Reaching the target customers through social media ads is expensive. DTC brands are continuously forced to come up with new techniques of advertisement through less costly channels, such as influencer marketing.

d. Omnichannel Shopping

Delivering the same level of experience over various channels, such as websites, social networks, and physical stores, is challenging. Providing the same level of excellent customer service is expensive and challenging to coordinate.

e. Logistics

Faster and more efficient shipping to customers is challenging. Unless there are third-party vendors involved, faster and more efficient shipping incurs increased costs due to the large number of people involved.

The adoption of the DTC model in the retail market, driven by the rise of e-commerce, represents a significant shift in how businesses interact with customers. By cutting out intermediaries, DTC brands can offer better prices, greater transparency, and a more personalised shopping experience. The success of companies like Warby Parker, Dollar Shave Club, and Glossier illustrates the potential of this model to disrupt traditional retail industries.

To keep growing, brands must navigate the complexities of logistics, manage customer acquisition costs, and differentiate themselves in a competitive market.

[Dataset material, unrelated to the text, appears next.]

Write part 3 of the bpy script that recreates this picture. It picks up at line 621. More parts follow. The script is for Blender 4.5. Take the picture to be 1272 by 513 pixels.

Brands must adopt effective tools and develop infrastructure to overcome these challenges.

The DTC model, empowered by e-commerce, offers a compelling alternative to traditional retail. By leveraging technology and focusing on direct customer relationships, DTC brands can thrive in the modern retail environment, providing a win-win for both businesses and customers. As more brands adopt this model, it can be expected to see continued innovation and transformation in the retail industry, ultimately leading to a more efficient, transparent, and customer-centric market.